### [Stated exercise]
Repeat the data below exactly, dropping any pictures it holds.

--- --- ---

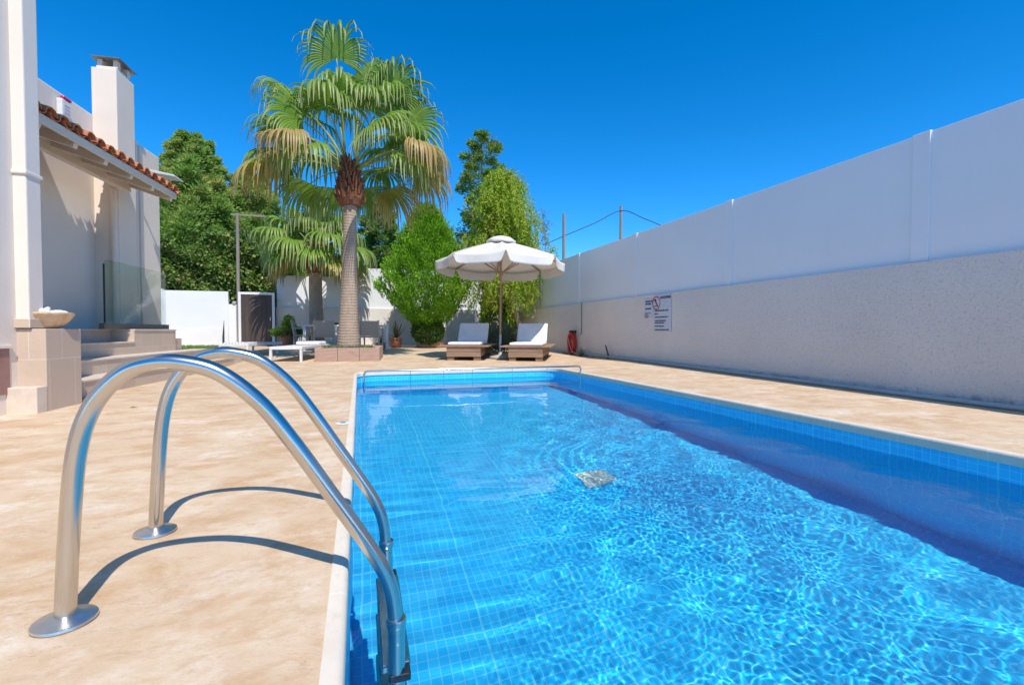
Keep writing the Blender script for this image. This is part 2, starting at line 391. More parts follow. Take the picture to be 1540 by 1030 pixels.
# ------------------------------------------------------------------ pool ladder
RAIL = [(-.679,0,0),(-.668,0,.2),(-.65,0,.4),(-.617,0,.515),(-.56,0,.59),(-.50,0,.617),(-.43,0,.618),(-.345,0,.59),(-.253,0,.51),(-.173,0,.40),(-.074,0,.243),(.014,0,.102),(.062,0,.015),(.086,0,-.06),(.095,0,-.15),(.097,0,-.26)]
lad = empty('pool_ladder', (-.3, 1.69, 0), 0, 'polished steel ladder with two arched handrails at the near pool edge', 'pool ladder')
yn = 1.416-1.69; yf = 1.957-1.69
for y in (yn, yf):
    m = MB().tube([(p.x+.3, y, p.z) for p in crom(RAIL, 8)], .0212, 20)
    h = m.build('handrail', M['steel'], lad, smooth=True)
    MB().lathe([(.061, .001), (.0635, .004), (.062, .009), (.055, .012), (.034, .016), (.025, .021)], (-.679+.3, y, 0), 36).build('flange', M['brushed'], h, smooth=True)
    st = MB().tube([(.397, y, -.13), (.397, y, -1.28)], .0245, 18).build('stringer', M['steel'], lad, smooth=True)
    MB().lathe([(.0265, 0), (.0285, .004), (.0285, .022), (.0265, .026)], (.397, y, -.155), 20).build('collar', M['steel'], st, smooth=True)
    MB().bar((.397, y, -1.25), (.272, y, -1.25), .03, .03).build('foot', M['dark_plastic'], st, bevel=.004)
for z in (-.40, -.67, -.94):
    t_ = MB().box(.355, .44, yn+.02, yf-.02, z-.02, z+.02).build('tread', M['steel'], lad, bevel=.006)
    for y in (yn, yf): MB().box(.374, .436, y-.027, y+.027, z-.018, z+.018).build('tread_end', M['dark_plastic'], t_, bevel=.006)
for o in [lad]+list(lad.children_recursive):
    if o.type == 'MESH': o.cycles.is_caustics_receiver = True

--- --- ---

### [Exercise response]
Keep writing the Blender script for this image. This is part 2, starting at line 391. More parts follow. Take the picture to be 1540 by 1030 pixels.
# ------------------------------------------------------------------ pool ladder
RAIL = [(-.679,0,0),(-.668,0,.2),(-.65,0,.4),(-.617,0,.515),(-.56,0,.59),(-.50,0,.617),(-.43,0,.618),(-.345,0,.59),(-.253,0,.51),(-.173,0,.40),(-.074,0,.243),(.014,0,.102),(.062,0,.015),(.086,0,-.06),(.095,0,-.15),(.097,0,-.26)]
lad = empty('pool_ladder', (-.3, 1.69, 0), 0, 'polished steel ladder with two arched handrails at the near pool edge', 'pool ladder')
yn = 1.416-1.69; yf = 1.957-1.69
for y in (yn, yf):
    m = MB().tube([(p.x+.3, y, p.z) for p in crom(RAIL, 8)], .0212, 20)
    h = m.build('handrail', M['steel'], lad, smooth=True)
    MB().lathe([(.061, .001), (.0635, .004), (.062, .009), (.055, .012), (.034, .016), (.025, .021)], (-.679+.3, y, 0), 36).build('flange', M['brushed'], h, smooth=True)
    st = MB().tube([(.397, y, -.13), (.397, y, -1.28)], .0245, 18).build('stringer', M['steel'], lad, smooth=True)
    MB().lathe([(.0265, 0), (.0285, .004), (.0285, .022), (.0265, .026)], (.397, y, -.155), 20).build('collar', M['steel'], st, smooth=True)
    MB().bar((.397, y, -1.25), (.272, y, -1.25), .03, .03).build('foot', M['dark_plastic'], st, bevel=.004)
for z in (-.40, -.67, -.94):
    t_ = MB().box(.355, .44, yn+.02, yf-.02, z-.02, z+.02).build('tread', M['steel'], lad, bevel=.006)
    for y in (yn, yf): MB().box(.374, .436, y-.027, y+.027, z-.018, z+.018).build('tread_end', M['dark_plastic'], t_, bevel=.006)
for o in [lad]+list(lad.children_recursive):
    if o.type == 'MESH': o.cycles.is_caustics_receiver = True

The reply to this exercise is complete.